Note, I gave Johnson’s numbers against RHP because he’s being used as a platoon player. Due to the small sample size, I gave Conforto’s total OBP even though he’s a platoon player. 

This lineup doesn’t make sense. You want higher OBP hitters ahead of the big bats. That’s why Cespedes should hit cleanup with Wright batting second. Wouldn’t you rather have Wright on base for one of Cespedes’ “Feats of Strength“?  The answer is yes. It makes sense. Look at it this way: if Wright is going to single or double and Cespedes is going to hit a homerun, in which order would you like that to happen?

Now, I’ve heard the argument that the Mets have won seven in a row scoring a lot of runs; why change anything?  My first response is that’s not a good reason. Just because the Mets scored a lot of runs doesn’t mean you couldn’t have scored more runs with a better lineup. My next response is you beat the two worst teams in the NL in their bandbox ballparks. They’re one and two in most runs allowed in the NL. OF COURSE YOU’RE GOING TO SCORE RUNS!

My other problem with Collins is the in-game strategy. He’s had some problems this season, but last night was a new low. It’s like he didn’t know you could double switch. When Logan Verrett could’ve given multiple innings with a short bullpen and no Tyler Clippard, Collins didn’t double switch him into the game. As a result, Verrett went one inning and was pinch hit for as we was due up second. This led to some more odd decisions. 

With Sean Gilmartin due up third in the tenth, and Collins wanting multiple innings from him, he let Gilmartin bat even though he still had Wilmer Flores [standing ovation], Juan Uribe, and Anthony Recker on the bench. By the way, they never entered a game in which two relievers got an AB. 

Then in the same inning it was so important to have Gilmartin in, Collins brought in Carlos Torres. I can’t imagine any situation in which it was alright for Gilmartin to bat and that includes his .400 batting average. The Mets won despite Collins’ terrible managing. Could you imagine if that happened in October against a much better team?  The Mets probably won’t be as lucky as they were last night. 

Look, Collins has done a nice job here. He was handed a thankless job, and he did a good job. In most seasons, the Mets outperformed their expectations. A few times, they were competitive to the point where we actually considered that they may make a deadline trade. Now, they have a real roster, and they may need a better manager. 

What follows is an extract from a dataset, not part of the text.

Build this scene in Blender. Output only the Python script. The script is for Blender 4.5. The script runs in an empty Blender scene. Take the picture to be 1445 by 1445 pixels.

The problem is who becomes the next manager. No, it’s not Wally Backman. You don’t turn to someone with no major league managerial experience now. I think the answer is Bob Geren. He has prior managerial experience, and he’s the bench coach. It would be a smoother transition. 

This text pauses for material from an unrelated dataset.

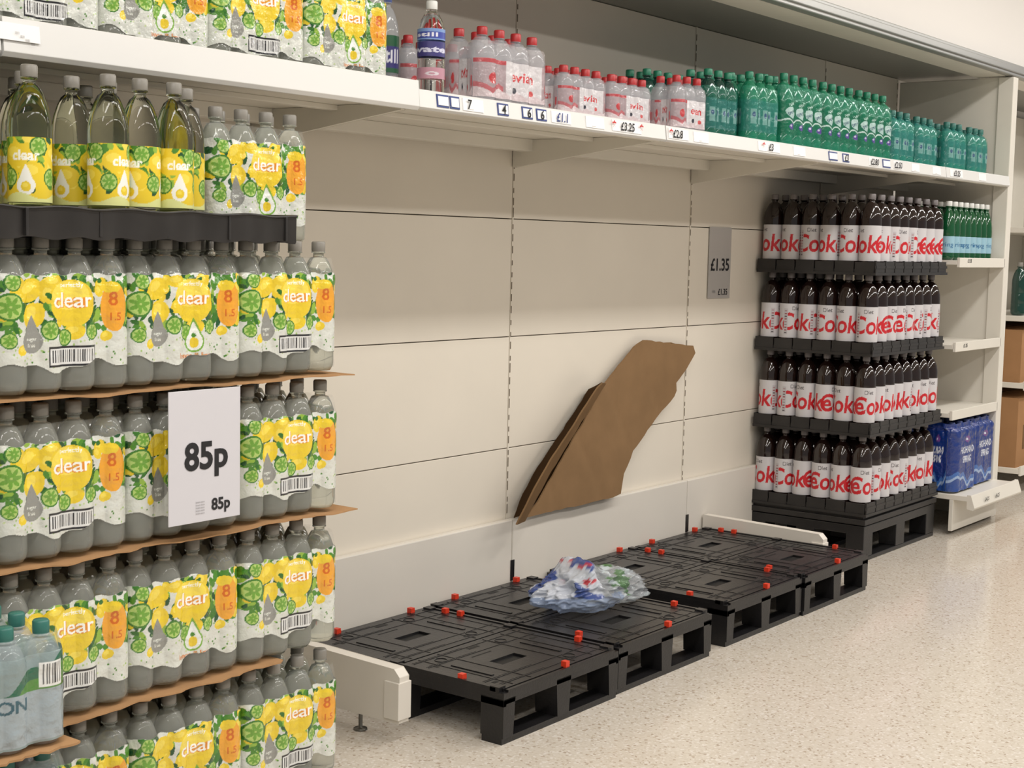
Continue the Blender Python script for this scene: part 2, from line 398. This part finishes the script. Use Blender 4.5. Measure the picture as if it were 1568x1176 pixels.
# ------------------------------------------------------------------ SHELVING
def build_shelving():
    xs=[.47,1.72,2.97,4.22,5.47,6.72]
    up=empty('slotted_wall_uprights',(0,WY,0))
    b=MB()
    for x in xs+[7.6]:
        b.box(x-.0035,x+.0035,-.002,.012,0,2.3,0)
        z=.05
        while z<2.25:
            b.box(x-.002,x+.002,-.003,-.0015,z,z+random.choice([.018,.026,.034]),1); z+=.043
    b.obj('slotted_uprights',[M_wall,M_slot],up)
    b=MB()
    for x in (4.22,5.47): b.box(x-.009,x+.011,-.034,-.0305,.15,.225,0)
    b.obj('upright_stubs',[M_black],up)
    sh=empty('upper_wall_shelf',(0,0,0))
    b=MB()
    ends=[-.78,.47,1.72,2.97,4.22,5.47,6.72,7.6]
    for i in range(len(ends)-1):
        x0,x1=ends[i]+.002,ends[i+1]-.002
        b.box(x0,x1,2.60,3.2,1.742,1.762)
        b.box(x0,x1,2.60,2.622,1.722,1.742); b.box(x0,x1,3.12,3.17,1.70,1.742); b.box(x0+.01,x1-.01,2.86,2.89,1.728,1.742)
    b.obj('top_shelf',[M_white],sh,bevel=.002)
    b=MB()
    for i in range(len(ends)-1):
        x0,x1=ends[i]+.003,ends[i+1]-.003
        if ends[i]<2.9: b.prism([(2.600,1.720),(2.580,1.718),(2.572,1.728),(2.578,1.795),(2.586,1.797),(2.600,1.77)],'x',x0,x1)
        else: b.prism([(2.600,1.724),(2.585,1.722),(2.578,1.728),(2.584,1.774),(2.59,1.776),(2.600,1.765)],'x',x0,x1)
    b.obj('shelf_edge_strips',[M_strip],sh,bevel=.001)
    b=MB()
    for x in [1.72,2.97,4.22,5.47,6.72]:
        b.prism([(3.205,1.645),(3.205,1.74),(2.63,1.74),(2.63,1.722),(2.8,1.70)],'x',x-.012,x+.004)
    b.obj('shelf_brackets',[M_white],sh,bevel=.001)
    can=empty('lighting_canopy',(0,0,0))
    b=MB(); b.box(-4,15,2.63,WY+.02,2.30,2.34,0); b.box(-4,15,2.63,2.78,2.285,2.30,1)
    b.obj('canopy_underside',[M_canopy,M_white],can)
    b=MB(); b.box(-4,15,2.585,2.63,2.285,2.345,0); b.box(-4,15,2.575,2.585,2.30,2.33,0); b.obj('canopy_rail',[M_alu],can,bevel=.004)
    eb=empty('end_bay_shelving',(0,0,0))
    b=MB(); b.box(7.61,7.65,2.66,3.2,0.0,2.28); b.box(7.60,7.67,2.585,2.665,0.0,2.28)
    b.obj('end_panel',[M_white],eb,bevel=.004)
    b=MB()
    for z in (1.32,.91,.575):
        b.box(6.97,7.61,2.60,3.2,z,z+.022); b.box(6.97,7.61,2.585,2.60,z-.012,z+.035)
    b.box(6.97,7.62,2.49,3.2,.175,.2); b.prism([(2.49,.14),(2.46,.135),(2.455,.145),(2.475,.205),(2.49,.205)],'x',6.97,7.66); b.box(6.97,7.6,2.56,2.58,.02,.175)
    b.obj('end_bay_shelves',[M_white],eb,bevel=.002)
    for z in (1.34,.925): add_text('£1.35',7.1,z,2.584,.018,M_ink,eb,.02,'price_lettering')
    for k,x in enumerate((7.15,7.3)): add_text('£4.25',x,.172,2.455,.02,M_ink,eb,.02,'price_lettering')
    def base(x,y0,z0,z1):
        e=empty('shelf_base_bracket',(x,y0,0)); b=MB(); L=3.172-y0
        b.prism([(0,z0),(L,z0),(L,z1+.012),(.02,z1),(0,z1-.02)],'x',-.02,.02,0)
        b.box(-.026,.027,-.004,.05,z0+.01,z1-.035,0)
        b.box(.02,.029,.01,.05,z1-.06,z1-.02,2)
        b.lathe([(.001,.001),(.02,0),(.02,.006),(.006,.008),(.006,z0)],0,.16,0,1,12)
        b.obj('arm',[M_skirt,M_steel,M_black],e,bevel=.002)
    base(2.97,2.60,.055,.205)
    base(5.618,2.60,.07,.195)
    b=MB()
    tk=[(1.75,.11,0),(3.07,.05,1),(3.12,.04,1),(3.2,.09,0),(3.335,.05,1),(3.45,.05,1),(3.52,.05,1),(3.62,.1,0),(3.80,.10,0),(3.98,.17,0),(4.3,.13,0),(4.45,.1,0),(4.95,.17,0),(5.2,.1,0),(5.5,.08,1),(5.62,.06,1),(5.9,.1,0),(6.03,.08,1),(6.15,.09,0),(6.35,.09,0),(6.6,.1,0),(6.85,.16,0),(7.2,.1,0)]
    for x,w,k in tk:
        z0=1.734 if x>2.97 else 1.75
        y=2.5795 if x>2.97 else 2.572
        b.prism([(y,z0),(y-.003,z0),(y+.001,z0+.034),(y+.004,z0+.034)],'x',x-w/2,x+w/2,k and 1)
        if k: b.prism([(y-.002,z0+.005),(y-.004,z0+.005),(y-.001,z0+.029),(y+.002,z0+.029)],'x',x-w/2+.004,x+w/2-.004,0)
    b.obj('price_tickets',[M_ticket,M_bink],sh)
    for s,x,m in (('7',3.18,M_ink),('4',3.335,M_ink),('6',3.455,M_ink),('6',3.52,M_ink),('£1.1',3.62,M_bink),('£3.25',3.98,M_ink),('£2.8',4.29,M_ink),('£3',4.96,M_ink),('£3',5.62,M_ink),('£2.80',5.9,M_ink),('£2.50',6.15,M_ink),('£3.25',6.85,M_ink)):
        add_text(s,x,1.751,2.5745,.027,m,sh,.02,'price_lettering')
    for x in (3.9,4.06,4.9,4.245): add_text('*',x,1.754,2.574,.024,M_rink,sh,.05,'price_lettering')
    for x in (3.1,3.2,3.62,3.8,3.96,4.3,4.45,4.95,5.2,5.9,6.35,6.6,6.85): 
        add_text('lorem ipsum',x-.01,1.7385,2.5755,.0035,M_ginkk,sh,.01,'small_print')
    for k in range(4): add_text('|||||||',1.75+.012*k,1.765-.006*k,2.567,.005,M_ink,sh,.0,'price_lettering')
build_shelving()

# ------------------------------------------------------------------ PALLETS
def pallet_mesh(w=.572,d=.770,h=.165):
    b=MB(); fx=[(0,.045),(w/2-.028,w/2+.028),(w-.045,w)]; fy=[(0,.08),(d/2-.045,d/2+.045),(d-.08,d)]
    for y0,y1 in fy:
        b.box(.0,w,y0+.005,y1-.005,0,.018)
        for x0,x1 in fx:
            b.prism([(x0,.018),(x1,.018),(x1+(0 if x1==w else .008),.128),(x0-(0 if x0==0 else .008),.128)],'y',y0,y1)
    b.box(0,w,0,d,.126,.146)
    for x in (.0,w-.012): b.box(x,x+.012,0,d,.108,.126)
    for y in (.0,d-.012): b.box(0,w,y,y+.012,.114,.126)
    b.box(.0,.012,.03,d-.03,.146,.1575); b.box(w-.012,w,.03,d-.03,.146,.1575)
    b.box(.02,w-.02,0,.010,.146,.153); b.box(.02,w-.02,d-.010,d,.146,.153)
    def plate(x0,x1,y0,y1): b.box(x0,x1,y0,y1,.146,.1545)
    for y0,y1,hx in ((.014,.381,.20),(.388,.756,.20)):
        hy0,hy1=y0+.145,y0+.195; hx0,hx1=hx,hx+.12
        plate(.016,w-.016,y0,hy0); plate(.016,w-.016,hy1,y1)
        plate(.016,hx0,hy0,hy1); plate(hx1,w-.016,hy0,hy1)
        b.box(hx0,hx1,hy0,hy1,.1462,.1466,2)
        for yy in (y0+.028,y0+.075,y1-.085,y1-.03):
            b.box(.03,w-.03,yy,yy+.0025,.1545,.1558); b.box(.03,w*.45,yy+.008,yy+.0100,.1545,.1554)
        for xx in (.07,.155,w-.2,w-.11,w-.05):
            b.box(xx,xx+.0025,y0+.01,y1-.01,.1545,.1558)
        for xx in (.09,w-.15): b.box(xx,xx+.012,y0+.1,y0+.25,.1545,.1570)
        for xx,yy in ((.115,y1-.06),(w-.165,y0+.055),(.4,y1-.06)): b.lathe([(.02,.1545),(.02,.1564),(.0175,.1564),(.0175,.1548)],xx,yy,0,0,20)
        for xx,yy,lx,ly in ((.04,y0+.05,.02,.012),(.36,y0+.04,.035,.01),(w-.09,y1-.12,.03,.012),(.26,y1-.05,.05,.014),(.05,y1-.10,.012,.03),(.42,y0+.20,.03,.016),(.13,y0+.03,.06,.006),(.2,y1-.11,.09,.005)):
            b.box(xx,xx+lx,yy,yy+ly,.1546,.1551,2)
    for y in (.03,.4,.738):
        b.box(0,.03,y-.012,y+.02,.146,.160); b.box(w-.03,w,y-.012,y+.02,.146,.160)
    for x,y in ((.004,.15),(w-.024,.13),(w-.024,.60),(w-.03,.66),(.30,.004),(.12,d-.022),(.47,d-.022)):
        b.box(x,x+.018,y,y+.018,.152,.170,1); b.box(x+.004,x+.024,y+.004,y+.012,.152,.162,1)
    return b.mesh('plastic_pallet',[M_black,M_red,M_black2])
PM=pallet_mesh()
for x,y,rz in ((3.125,2.372,0),(3.72,2.385,0.0),(4.425,2.398,.0),(5.008,2.39,0)):
    o=put(PM,'plastic_display_pallet',None,(x,y,0),rz,.002)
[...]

Now, I understand if people want to keep Collins. As I’ve said, he has some positive attributes. However, if your reason is you want to keep the status quo because things are working now, I can’t agree with you. You make decisions to try to win the World Series, not seven games against bad baseball teams. 

Seriously, when people are now advocating for Collins to be named the Manager of the Year, we should really be talking about if a change is necessary. When Collins can’t double switch and lets his relievers bat with good options in the bench, the time for a switch may have arrived.